Abstract

Learning from complex, multidimensional data has become central to computational mathematics, and among the most successful high-dimensional function approximators are deep neural networks (DNNs). Training DNNs is posed as an optimization problem to learn network weights or parameters that well-approximate a mapping from input to target data. Multiway data or tensors arise naturally in myriad ways in deep learning, in particular as input data and as high-dimensional weights and features extracted by the network, with the latter often being a bottleneck in terms of speed and memory. In this work, we leverage tensor representations and processing to efficiently parameterize DNNs when learning from high-dimensional data. We propose tensor neural networks (t-NNs), a natural extension of traditional fully-connected networks, that can be trained efficiently in a reduced, yet more powerful parameter space.
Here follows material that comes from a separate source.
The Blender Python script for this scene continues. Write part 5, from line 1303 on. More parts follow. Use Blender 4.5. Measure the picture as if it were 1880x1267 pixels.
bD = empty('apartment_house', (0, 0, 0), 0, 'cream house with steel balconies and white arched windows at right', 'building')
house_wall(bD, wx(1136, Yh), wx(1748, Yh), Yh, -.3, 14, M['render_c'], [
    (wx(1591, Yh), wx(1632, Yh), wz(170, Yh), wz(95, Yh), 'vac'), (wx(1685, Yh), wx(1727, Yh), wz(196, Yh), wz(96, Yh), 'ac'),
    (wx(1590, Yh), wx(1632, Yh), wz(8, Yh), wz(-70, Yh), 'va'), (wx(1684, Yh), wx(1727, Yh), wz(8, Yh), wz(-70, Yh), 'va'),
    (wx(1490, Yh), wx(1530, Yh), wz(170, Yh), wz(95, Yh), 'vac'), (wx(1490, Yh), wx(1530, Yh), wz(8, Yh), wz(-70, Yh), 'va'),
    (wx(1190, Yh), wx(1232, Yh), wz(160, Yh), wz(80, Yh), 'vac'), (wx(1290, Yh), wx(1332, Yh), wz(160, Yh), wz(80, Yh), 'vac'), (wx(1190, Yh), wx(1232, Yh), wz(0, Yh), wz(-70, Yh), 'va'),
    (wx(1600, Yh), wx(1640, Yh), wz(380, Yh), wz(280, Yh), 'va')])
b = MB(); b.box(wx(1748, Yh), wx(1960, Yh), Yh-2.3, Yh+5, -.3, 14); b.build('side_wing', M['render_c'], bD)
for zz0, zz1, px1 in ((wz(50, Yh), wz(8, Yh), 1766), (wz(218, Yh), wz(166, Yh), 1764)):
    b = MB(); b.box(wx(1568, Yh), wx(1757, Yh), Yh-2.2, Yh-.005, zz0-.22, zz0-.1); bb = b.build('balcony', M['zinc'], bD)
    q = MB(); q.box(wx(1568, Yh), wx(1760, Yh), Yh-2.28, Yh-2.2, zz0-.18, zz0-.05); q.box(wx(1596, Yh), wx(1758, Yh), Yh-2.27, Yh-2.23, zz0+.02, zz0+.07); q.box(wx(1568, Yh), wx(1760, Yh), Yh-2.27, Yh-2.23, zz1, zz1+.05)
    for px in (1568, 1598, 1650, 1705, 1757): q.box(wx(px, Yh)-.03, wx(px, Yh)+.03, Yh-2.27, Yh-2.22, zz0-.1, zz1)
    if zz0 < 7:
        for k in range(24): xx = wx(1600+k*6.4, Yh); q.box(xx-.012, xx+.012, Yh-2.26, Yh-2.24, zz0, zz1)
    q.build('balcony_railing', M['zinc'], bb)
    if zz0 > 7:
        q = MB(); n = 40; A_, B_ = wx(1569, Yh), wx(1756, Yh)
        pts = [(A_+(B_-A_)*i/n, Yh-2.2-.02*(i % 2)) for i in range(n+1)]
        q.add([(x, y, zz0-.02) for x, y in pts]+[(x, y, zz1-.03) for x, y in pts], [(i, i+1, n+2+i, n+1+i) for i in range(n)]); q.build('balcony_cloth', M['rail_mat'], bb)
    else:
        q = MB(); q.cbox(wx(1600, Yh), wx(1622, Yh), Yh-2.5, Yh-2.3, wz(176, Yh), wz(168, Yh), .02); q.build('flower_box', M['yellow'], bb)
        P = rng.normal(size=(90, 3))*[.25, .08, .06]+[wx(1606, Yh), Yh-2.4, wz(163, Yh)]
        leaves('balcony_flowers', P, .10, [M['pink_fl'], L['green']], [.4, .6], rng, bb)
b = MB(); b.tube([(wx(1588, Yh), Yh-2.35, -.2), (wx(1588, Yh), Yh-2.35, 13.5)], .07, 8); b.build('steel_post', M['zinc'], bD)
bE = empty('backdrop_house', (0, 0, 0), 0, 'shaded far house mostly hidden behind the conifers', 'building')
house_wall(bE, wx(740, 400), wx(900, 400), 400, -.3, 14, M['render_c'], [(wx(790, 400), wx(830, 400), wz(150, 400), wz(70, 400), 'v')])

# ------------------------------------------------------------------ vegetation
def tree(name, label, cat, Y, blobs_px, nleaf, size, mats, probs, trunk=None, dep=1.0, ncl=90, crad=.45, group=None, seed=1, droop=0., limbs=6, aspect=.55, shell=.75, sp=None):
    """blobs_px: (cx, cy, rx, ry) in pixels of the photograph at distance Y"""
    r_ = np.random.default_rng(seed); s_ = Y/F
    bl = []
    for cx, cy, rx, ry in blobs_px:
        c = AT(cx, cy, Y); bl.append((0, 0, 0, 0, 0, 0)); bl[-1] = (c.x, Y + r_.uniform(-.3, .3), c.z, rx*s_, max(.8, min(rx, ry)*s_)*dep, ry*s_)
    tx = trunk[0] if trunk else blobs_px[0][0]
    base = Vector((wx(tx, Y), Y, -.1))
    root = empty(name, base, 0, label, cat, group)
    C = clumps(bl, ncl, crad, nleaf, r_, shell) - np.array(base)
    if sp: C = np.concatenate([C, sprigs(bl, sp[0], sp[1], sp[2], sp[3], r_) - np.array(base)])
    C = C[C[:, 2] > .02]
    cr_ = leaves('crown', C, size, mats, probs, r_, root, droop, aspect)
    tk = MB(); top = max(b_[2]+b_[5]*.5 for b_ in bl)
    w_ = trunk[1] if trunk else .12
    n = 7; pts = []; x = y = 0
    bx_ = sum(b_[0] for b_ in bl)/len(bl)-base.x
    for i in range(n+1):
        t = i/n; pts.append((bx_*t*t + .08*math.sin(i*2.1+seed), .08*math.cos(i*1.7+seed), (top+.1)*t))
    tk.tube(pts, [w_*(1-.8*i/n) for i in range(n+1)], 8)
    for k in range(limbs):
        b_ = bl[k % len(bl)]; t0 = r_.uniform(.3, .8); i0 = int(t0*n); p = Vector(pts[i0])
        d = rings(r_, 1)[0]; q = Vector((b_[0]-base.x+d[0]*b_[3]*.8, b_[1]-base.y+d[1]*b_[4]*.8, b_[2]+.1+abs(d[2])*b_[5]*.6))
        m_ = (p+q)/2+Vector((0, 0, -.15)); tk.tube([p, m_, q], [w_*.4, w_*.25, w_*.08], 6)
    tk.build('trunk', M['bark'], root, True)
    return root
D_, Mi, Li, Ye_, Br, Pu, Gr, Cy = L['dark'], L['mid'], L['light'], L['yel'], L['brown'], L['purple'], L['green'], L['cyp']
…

Our t-NNs are built upon matrix-mimetic tensor-tensor products, which retain algebraic properties of matrix multiplication while capturing high-dimensional correlations. Mimeticity enables t-NNs to inherit desirable properties of modern DNN architectures. We exemplify this by extending recent work on stable neural networks, which interpret DNNs as discretizations of differential equations, to our multidimensional framework. We provide empirical evidence of the parametric advantages of t-NNs on dimensionality reduction using autoencoders and classification using fully-connected and stable variants on benchmark imaging datasets MNIST and CIFAR-10.